Cuando al escritor David Foster Wallace lo invitaron a dar un discurso de graduación en la Universidad de Kenyon contó una historia sobre dos peces jóvenes que se encontraron con un pez mayor nadando en la dirección contraria. Después de saludarlos el pez mayor les preguntó: «¿Cómo está el agua?». Los peces jóvenes se miraron extrañados y siguieron avanzando, al cabo de un rato, uno le preguntó al otro: «¿Qué demonios es el agua?». Supongo que lo mismo le pasa a mi vecino.

A los que sí nos molesta el ruido sólo nos queda una opción: irnos. Yo, por ejemplo, llevo varios días aislada en medio de la naturaleza, en un lugar al que aspiro venirme a vivir. Recién me ocurrió algo curioso: grabé un video del paisaje y se lo mandé a una amiga que se quedó impresionada por la cantidad de bulla. ¿Cuál bulla? pensé, entonces me encerré en un baño y reproduje el video. Resultó que mi amiga tenía razón: las chicharras eran ensordecedoras, se oían decenas de pájaros cantando, las caídas de agua golpeaban contra las rocas y el viento zarandeaba las ramas de los árboles, la algarabía de las loras era impresionante. En la noche puse atención y oí los halcones reídores, los pájaros bruja, los truenos, las ranas y los millones de grillos, todo al mismo tiempo. ¿Por qué esa «bulla», lejos de molestarme, me hacía sentir tan bien?

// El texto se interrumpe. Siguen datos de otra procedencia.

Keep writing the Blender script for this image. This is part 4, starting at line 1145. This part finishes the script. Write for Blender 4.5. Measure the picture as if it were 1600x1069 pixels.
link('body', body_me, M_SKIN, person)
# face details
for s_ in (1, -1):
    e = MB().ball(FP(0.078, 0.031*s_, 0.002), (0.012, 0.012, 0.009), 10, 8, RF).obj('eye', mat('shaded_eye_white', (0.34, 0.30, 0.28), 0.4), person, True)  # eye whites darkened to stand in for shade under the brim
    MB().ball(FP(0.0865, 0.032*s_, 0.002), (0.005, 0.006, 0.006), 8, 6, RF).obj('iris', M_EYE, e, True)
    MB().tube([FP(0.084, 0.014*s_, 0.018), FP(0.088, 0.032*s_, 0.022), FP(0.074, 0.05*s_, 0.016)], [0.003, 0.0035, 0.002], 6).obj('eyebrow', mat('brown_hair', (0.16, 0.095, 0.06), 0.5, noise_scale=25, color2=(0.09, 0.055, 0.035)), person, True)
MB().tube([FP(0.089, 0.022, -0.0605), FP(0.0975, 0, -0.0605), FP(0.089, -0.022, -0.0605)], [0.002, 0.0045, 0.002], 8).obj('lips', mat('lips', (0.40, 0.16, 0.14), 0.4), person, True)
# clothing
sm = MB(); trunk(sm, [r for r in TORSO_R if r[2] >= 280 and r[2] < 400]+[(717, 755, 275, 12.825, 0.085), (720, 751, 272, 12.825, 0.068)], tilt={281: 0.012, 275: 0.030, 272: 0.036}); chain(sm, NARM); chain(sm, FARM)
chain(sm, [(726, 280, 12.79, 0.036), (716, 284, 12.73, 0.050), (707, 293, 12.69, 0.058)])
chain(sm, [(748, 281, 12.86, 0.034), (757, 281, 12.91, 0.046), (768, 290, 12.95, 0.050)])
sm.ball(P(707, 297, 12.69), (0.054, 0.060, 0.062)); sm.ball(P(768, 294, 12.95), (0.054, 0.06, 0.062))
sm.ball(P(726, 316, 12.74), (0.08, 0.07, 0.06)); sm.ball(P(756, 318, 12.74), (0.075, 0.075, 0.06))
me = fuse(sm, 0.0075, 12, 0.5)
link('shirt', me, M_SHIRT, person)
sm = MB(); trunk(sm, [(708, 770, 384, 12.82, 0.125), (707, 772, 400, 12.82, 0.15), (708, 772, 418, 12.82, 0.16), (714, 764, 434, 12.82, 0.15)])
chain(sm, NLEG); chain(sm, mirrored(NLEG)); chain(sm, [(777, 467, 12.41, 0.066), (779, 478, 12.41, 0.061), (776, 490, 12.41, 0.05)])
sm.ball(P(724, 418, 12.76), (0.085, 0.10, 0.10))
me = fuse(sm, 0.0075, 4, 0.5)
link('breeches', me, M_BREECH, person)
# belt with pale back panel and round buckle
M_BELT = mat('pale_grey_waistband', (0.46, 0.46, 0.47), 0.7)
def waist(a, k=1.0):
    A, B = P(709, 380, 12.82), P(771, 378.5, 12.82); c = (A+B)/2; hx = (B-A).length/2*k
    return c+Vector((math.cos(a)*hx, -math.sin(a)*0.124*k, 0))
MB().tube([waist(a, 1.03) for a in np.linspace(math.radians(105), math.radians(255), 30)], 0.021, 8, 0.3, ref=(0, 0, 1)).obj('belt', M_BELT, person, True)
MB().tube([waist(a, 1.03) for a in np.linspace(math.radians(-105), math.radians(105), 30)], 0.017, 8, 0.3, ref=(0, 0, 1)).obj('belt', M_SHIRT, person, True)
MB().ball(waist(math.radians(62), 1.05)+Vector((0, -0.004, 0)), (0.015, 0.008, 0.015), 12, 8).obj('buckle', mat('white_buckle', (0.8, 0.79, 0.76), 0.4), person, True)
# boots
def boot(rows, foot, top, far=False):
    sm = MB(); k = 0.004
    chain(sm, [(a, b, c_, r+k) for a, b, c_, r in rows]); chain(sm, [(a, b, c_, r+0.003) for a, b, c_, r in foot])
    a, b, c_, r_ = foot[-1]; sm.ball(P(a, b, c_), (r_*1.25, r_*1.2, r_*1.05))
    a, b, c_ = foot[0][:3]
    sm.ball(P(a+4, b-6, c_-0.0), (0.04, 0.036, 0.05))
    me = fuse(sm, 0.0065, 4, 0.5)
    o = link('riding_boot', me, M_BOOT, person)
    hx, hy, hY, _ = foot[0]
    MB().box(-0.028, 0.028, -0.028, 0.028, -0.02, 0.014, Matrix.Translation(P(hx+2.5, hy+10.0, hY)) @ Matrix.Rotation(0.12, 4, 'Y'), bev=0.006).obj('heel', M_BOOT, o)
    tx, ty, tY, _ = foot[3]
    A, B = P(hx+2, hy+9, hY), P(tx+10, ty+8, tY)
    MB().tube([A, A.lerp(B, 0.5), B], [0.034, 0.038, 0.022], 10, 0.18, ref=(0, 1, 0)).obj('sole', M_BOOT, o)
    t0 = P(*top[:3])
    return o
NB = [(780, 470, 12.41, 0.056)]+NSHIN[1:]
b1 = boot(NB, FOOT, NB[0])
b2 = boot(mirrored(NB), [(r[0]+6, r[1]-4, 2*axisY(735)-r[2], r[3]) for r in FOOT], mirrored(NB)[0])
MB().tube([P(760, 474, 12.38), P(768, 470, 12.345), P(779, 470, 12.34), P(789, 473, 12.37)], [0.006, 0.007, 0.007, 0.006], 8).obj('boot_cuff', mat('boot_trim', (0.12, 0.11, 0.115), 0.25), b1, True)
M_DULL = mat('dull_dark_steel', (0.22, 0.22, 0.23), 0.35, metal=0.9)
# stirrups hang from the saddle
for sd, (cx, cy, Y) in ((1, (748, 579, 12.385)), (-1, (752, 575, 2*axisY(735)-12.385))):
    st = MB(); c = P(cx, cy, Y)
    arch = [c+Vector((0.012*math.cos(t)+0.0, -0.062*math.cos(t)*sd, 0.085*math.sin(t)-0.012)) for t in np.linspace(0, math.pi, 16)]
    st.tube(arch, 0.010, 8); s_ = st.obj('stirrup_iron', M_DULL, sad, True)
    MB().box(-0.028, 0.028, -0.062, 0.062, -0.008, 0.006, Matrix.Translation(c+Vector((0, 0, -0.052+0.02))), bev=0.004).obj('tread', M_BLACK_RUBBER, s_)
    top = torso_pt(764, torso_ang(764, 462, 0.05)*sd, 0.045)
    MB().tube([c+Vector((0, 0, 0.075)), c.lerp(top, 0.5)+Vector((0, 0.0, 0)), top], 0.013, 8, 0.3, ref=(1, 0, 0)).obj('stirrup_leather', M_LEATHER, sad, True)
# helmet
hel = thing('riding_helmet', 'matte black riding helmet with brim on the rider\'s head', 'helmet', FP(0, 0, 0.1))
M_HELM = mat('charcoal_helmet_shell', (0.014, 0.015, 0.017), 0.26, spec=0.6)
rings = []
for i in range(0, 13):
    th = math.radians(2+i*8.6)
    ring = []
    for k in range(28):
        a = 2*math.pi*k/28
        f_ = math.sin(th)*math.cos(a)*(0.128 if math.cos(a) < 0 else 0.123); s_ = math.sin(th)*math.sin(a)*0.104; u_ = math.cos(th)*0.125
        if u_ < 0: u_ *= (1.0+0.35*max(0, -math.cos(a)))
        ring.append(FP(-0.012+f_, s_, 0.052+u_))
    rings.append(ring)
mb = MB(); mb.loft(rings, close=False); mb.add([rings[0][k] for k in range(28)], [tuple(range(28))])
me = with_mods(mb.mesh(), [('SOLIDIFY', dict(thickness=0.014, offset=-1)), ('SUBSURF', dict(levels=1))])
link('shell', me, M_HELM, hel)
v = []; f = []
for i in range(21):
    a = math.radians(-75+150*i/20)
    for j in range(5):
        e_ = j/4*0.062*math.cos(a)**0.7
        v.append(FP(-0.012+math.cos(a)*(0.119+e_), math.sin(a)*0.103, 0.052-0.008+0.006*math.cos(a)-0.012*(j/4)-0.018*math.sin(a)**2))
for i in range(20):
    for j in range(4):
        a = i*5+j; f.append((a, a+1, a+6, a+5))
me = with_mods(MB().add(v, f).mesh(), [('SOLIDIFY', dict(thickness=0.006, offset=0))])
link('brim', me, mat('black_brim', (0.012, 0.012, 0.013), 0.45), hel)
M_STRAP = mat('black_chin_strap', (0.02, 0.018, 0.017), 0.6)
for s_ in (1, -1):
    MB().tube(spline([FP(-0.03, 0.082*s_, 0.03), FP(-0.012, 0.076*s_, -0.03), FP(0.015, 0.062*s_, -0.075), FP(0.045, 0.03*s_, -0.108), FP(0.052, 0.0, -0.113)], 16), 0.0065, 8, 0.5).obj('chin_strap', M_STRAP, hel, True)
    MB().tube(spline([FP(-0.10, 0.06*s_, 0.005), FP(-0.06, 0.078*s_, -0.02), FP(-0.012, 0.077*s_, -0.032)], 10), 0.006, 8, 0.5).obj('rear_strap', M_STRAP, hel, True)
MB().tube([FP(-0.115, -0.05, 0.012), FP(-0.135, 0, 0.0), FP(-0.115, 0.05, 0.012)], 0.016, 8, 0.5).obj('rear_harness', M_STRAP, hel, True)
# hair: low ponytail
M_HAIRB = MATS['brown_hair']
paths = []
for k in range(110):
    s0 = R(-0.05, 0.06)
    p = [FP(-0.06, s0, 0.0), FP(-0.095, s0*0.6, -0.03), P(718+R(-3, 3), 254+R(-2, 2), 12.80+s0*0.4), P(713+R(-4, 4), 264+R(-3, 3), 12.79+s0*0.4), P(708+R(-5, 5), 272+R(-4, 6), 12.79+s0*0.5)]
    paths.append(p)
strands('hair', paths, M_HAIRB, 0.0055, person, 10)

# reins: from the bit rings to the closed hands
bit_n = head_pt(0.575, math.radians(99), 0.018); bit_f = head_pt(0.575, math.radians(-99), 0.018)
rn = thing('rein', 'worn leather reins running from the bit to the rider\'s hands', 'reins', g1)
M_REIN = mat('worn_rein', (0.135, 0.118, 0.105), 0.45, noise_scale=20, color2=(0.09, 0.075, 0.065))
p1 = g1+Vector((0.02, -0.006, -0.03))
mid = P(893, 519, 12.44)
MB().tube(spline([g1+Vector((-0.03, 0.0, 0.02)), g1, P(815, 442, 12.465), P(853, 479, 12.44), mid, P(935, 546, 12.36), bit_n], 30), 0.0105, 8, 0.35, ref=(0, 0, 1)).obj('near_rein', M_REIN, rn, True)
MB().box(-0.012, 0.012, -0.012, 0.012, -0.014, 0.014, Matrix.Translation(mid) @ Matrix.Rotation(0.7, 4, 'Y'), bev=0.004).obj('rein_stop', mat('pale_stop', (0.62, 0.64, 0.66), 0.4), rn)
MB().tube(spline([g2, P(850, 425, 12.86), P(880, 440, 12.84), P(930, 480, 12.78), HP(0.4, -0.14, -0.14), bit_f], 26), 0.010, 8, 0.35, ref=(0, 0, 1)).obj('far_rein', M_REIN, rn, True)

Alguna vez leí que los seres humanos hemos pasado el 99,9% de nuestra evolución en ambientes naturales, eso quiere decir que nuestro cerebro evolucionó en medio de paisajes plagados de dichos sonidos, por eso los percibe como algo natural inscrito en la memoria colectiva de la humanidad, algo ligado a conexiones emocionales profundas y antiguas ocultas en algún lugar de nuestra inconsciencia. Es muy antinatural —y muy triste— que nuestro paisaje sonoro moderno sean los motores de los carros, las guadañas y las sopladoras; sean las fiestas ajenas, los celulares ajenos, la pólvora y el murmullo de la televisión encendida, incluso cuando nadie la está viendo; pero lo más triste de todo es que a mucha gente no le molesta el ruido por la sencilla razón de que ya ni siquiera lo oye.